Do tej kwestii w programie "Fakty po Faktach" odnieśli się eurodeputowani - Adam Szejnfeld z Platformy Obywatelskiej oraz Karol Karski z Prawa i Sprawiedliwości.
- Nie mam żadnej wątpliwości, że nigdy od czasów PRL-u żaden rząd nie łamał własnej, polskiej konstytucji tak, jak Prawo i Sprawiedliwość - podkreślał Szejnfeld. - Nie mam żadnej wątpliwości, że od czasów PRL-u nie było takiego rządu, który tak łamałby praworządność. Nie mam żadnej wątpliwości, że od czasów PRL-u nie było żadnego takiego rządu, który miałby takie lekceważenie wobec praw obywatelskich i obywateli własnego kraju, jak Prawo i Sprawiedliwości - wymieniał.
- Gdyby było inaczej, to nie byłoby tego, że pierwszy raz od czasów PRL-u niemalże każdego dnia obywatele wychodzą na ulicę w protestach - dodał.
Szejnfeld podkreślił, że pomimo uruchomienia przez Komisję Europejską wobec Polski procedury z artykułu 7 traktatu unijnego to "artykuł ten nie przewiduje praktycznych sankcji dla państwa karanego".
Zaznaczył, że najgorsze dla Polski jest to, co jej grozi w przyszłości. Eurodeputowany zaznaczył, że nie chodzi o konsekwencje wynikające z artykułu 7, a z nowych zasad, które wprowadza Komisja Europejska w zakresie wypłat środków z różnych funduszów w powiązaniu z różnymi kryteriami, w tym z poszanowaniem praworządności.
"My wyciągamy rękę do Komisji Europejskiej"

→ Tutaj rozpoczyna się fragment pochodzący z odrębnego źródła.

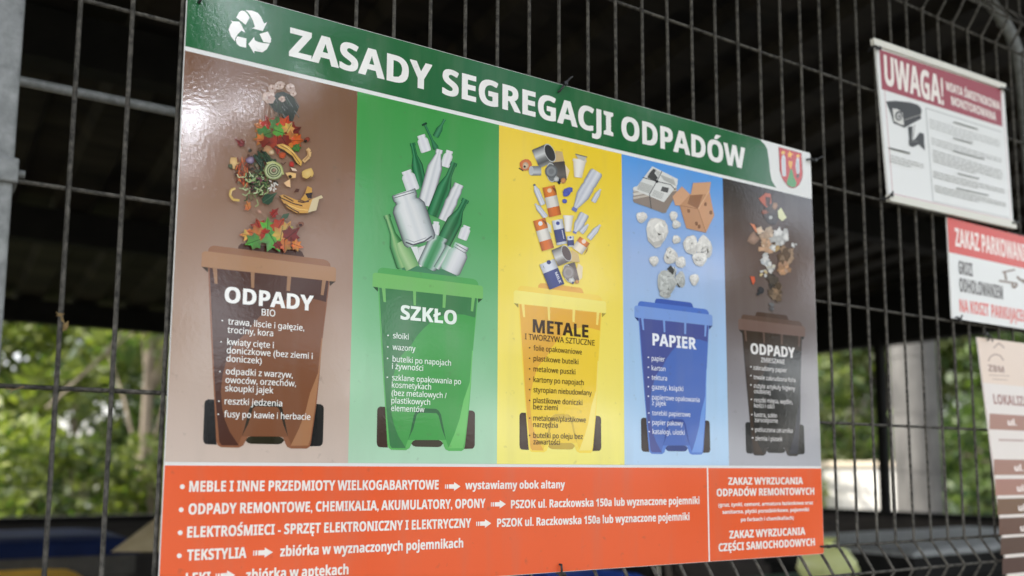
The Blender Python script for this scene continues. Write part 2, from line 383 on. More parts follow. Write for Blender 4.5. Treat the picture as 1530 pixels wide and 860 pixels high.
# ------------------------------------------------------------------ mesh fence, post
fence = empty('mesh_fence', (1.0, 0, 0), 'grey welded wire mesh fence panel with folded beads carrying all the notices', 'fence')
ZB, ZT = -1.5, .93
folds = [-1.24, -.24, .84]
def vpath(x):
    pts = [(x, 0, Z0+ZB)]
    for fz in folds: pts += [(x, 0, Z0+fz-.044), (x, -.018, Z0+fz-.020), (x, -.030, Z0+fz), (x, -.018, Z0+fz+.018), (x, 0, Z0+fz+.042)]
    pts += [(x, 0, Z0+ZT)]; wob = random.uniform(-.0012, .0012)
    return [(px+wob*math.sin(2.2*pz+x*40)+random.uniform(-.0003, .0003), py, pz) for px, py, pz in pts]
for i in range(-4, 46):
    w_ = MB().tube(vpath(i*.05), .0024, 8)
    for z in (-1.4, -1.2, -1.0, -.8, -.6, -.4, -.198, 0, .2, .4, .6, .797):       # weld beads at the crossings
        w_.loft([[(i*.05+r_*math.cos(t), .0023+dy, Z0+z+r_*math.sin(t)) for t in np.linspace(0, 2*math.pi, 7, endpoint=False)] for dy, r_ in ((-.0026, .0022), (0, .0036), (.0026, .0022))], smooth=True)
    w_.build('vertical_wire', M_WIRE, fence)
for z in [-1.4, -1.2, -1.0, -.8, -.6, -.4, -.286, -.198, 0, .2, .4, .6, .797, .885]:
    MB().tube([(-.252, .0046, Z0+z), (2.29, .0046, Z0+z)], .0024, 8).build('horizontal_wire', M_WIRE, fence)
for fz in folds:
    MB().tube([(-.252, -.0254, Z0+fz), (2.29, -.0254, Z0+fz)], .0024, 8).build('horizontal_wire', M_WIRE, fence)
def post(x0, x1, label):
    p = empty('fence_post', ((x0+x1)/2, 0, 0), label, 'fence post')
    MB().box((x0, -.03, 0), (x1, .03, Z0+1.02)).build('tube', M_ZINC, p, bevel=.003)
    MB().box((x0-.002, -.032, Z0+1.02), (x1+.002, .032, Z0+1.035)).build('cap', M_TIE, p)
    for z in (-.8, .2, .75):
        c = MB().box((x0-.003, -.034, Z0+z-.012), (x1+.004, .012, Z0+z+.012)); cl = c.build('clamp', M_ZINC, p, bevel=.002)
        MB().tube([(x1+.004, -.022, Z0+z), (x1+.010, -.022, Z0+z)], .004, 6).build('bolt', M_ZINC, cl)
post(-.312, -.2515, 'galvanised square fence post at the left end of the mesh fence')

# curved tube behind the fence
pts = [at(1462, -30, 2.16), at(1474, -4, 2.16), at(1486, 12, 2.16), at(1499, 30, 2.16), at(1510, 50, 2.16), at(1519, 74, 2.16), at(1525, 105, 2.16), at(1531, 160, 2.16), at(1540, 280, 2.16)]
pp = empty('curved_pipe', (float(pts[-1][0]), float(pts[-1][1]), 0), 'grey curved metal pipe bending down behind the fence at upper right', 'pipe')
MB().tube([tuple(p) for p in pts] + [(pts[-1][0], pts[-1][1], .01)], .0135, 12).build('tube', M_ZINC, pp)
MB().tube([tuple(pts[3]), tuple(pts[3]*.8+pts[4]*.2)], .0165, 12).build('joint', M_ZINC, pp)

# ------------------------------------------------------------------ the big waste board
X0, X1, ZL, ZH = -.0985, .9035, -.2072, .4437
bd = empty('information_board', ((X0+X1)/2, -.008, Z0+ZL), 'large colourful waste sorting board with five printed bins tied to the mesh fence', 'sign board')
m = MB()
def rrect(x0, x1, z0, z1, r, n=4):
    out = []
    for cx_, cz_, a0 in ((x1-r, z0+r, -90), (x1-r, z1-r, 0), (x0+r, z1-r, 90), (x0+r, z0+r, 180)):
        for i in range(n+1): a = math.radians(a0+90*i/n); out.append((cx_+r*math.cos(a), cz_+r*math.sin(a)))
    return out
rr = rrect(X0, X1, ZL, ZH, .004)
m.loft([[(x, -.0062, z+Z0) for x, z in rr], [(x, -.0098, z+Z0) for x, z in rr]]); m.build('panel', M_BACK, bd)
WHITE = (238, 236, 232)
def art(base=0.): return Art(BOARD, base)
# header
a = art(0); g = (35, 99, 58)
hd = Z6(1120, 200, 10)
edge = hd([(400, 780), (370, 760), (330, 690), (305, 560), (290, 400), (265, 230), (230, 160), (172, 92)])
ex = [BOARD(*p) for p in edge]
pts = [(X0+.0005, .3705), (ex[0][0], .3705)] + [(p[0], p[2]-Z0) for p in ex[1:-1]] + [(ex[-1][0]-.003, ZH-.0005), (X0+.003, ZH-.0005), (X0+.0005, ZH-.003)]
a.xz(pts, g); hb = a.build('header_band', M_PRINT, bd, colour=True)
a = art(2e-4)
CH = .0323*1.03
for w, x0, yb, x1, y1 in (('ZASADY', 431.6, 82.6, 645.6, 0), ('SEGREGACJI', 660.5, 136, 916, 0), ('ODPADÓW', 928.4, 205.5, 1113, 0)):
    zb = BOARD(431.6, 82.6)[2]
    # the baseline is level: find the row of the picture where this word starts
    v, f = string_geo(w, True); l = a._lift(); xa, xb = BOARD(x0, yb)[0], BOARD(x1, yb+.27*(x1-x0)-30)[0]
    mn, mx = min(p[0] for p in v), max(p[0] for p in v); kx = (xb-xa)/(mx-mn); kz = CH/cap(True)
    a.add([(xa+(p[0]-mn)*kx, -.010-l-((4*i//len(v))*2e-6+p[2]*1e-6), zb+p[1]*kz) for i, p in enumerate(v)], f, lin(WHITE, 1.02)); a.k += 8e-6
a.build('title_lettering', M_PRINT, hb, colour=True)
a = art(2e-4); r10 = Z6(320, 0, 10)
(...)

- Wiemy już, że ten spór faktycznie jest zakończony - ocenił Karol Karski, europoseł PiS. Podkreślił, że "strony mają ustalone punkty dojścia, co trzeba zrobić". - To jest kwestia może dni, miesiąca, dwóch - przekonywał.
Karski zapewnił, że kompromis "leży właśnie w formie projektów ustaw w Sejmie".
- Komisja Europejska weszła w pewną ślepą uliczkę. W tej chwili stara się, jakby wyjść z twarzą z tej procedury - ocenił Karski. - My wyciągamy rękę do Komisji Europejskiej, nie chcemy, żeby miała zbyt duży dyskomfort psychiczny po tej sprawie. Generalnie ta sprawa jest już zamknięta. Natomiast sformalizowanie tego tematu to kwestia bardziej krótkiego niż długiego czasu - podkreślił europoseł PiS.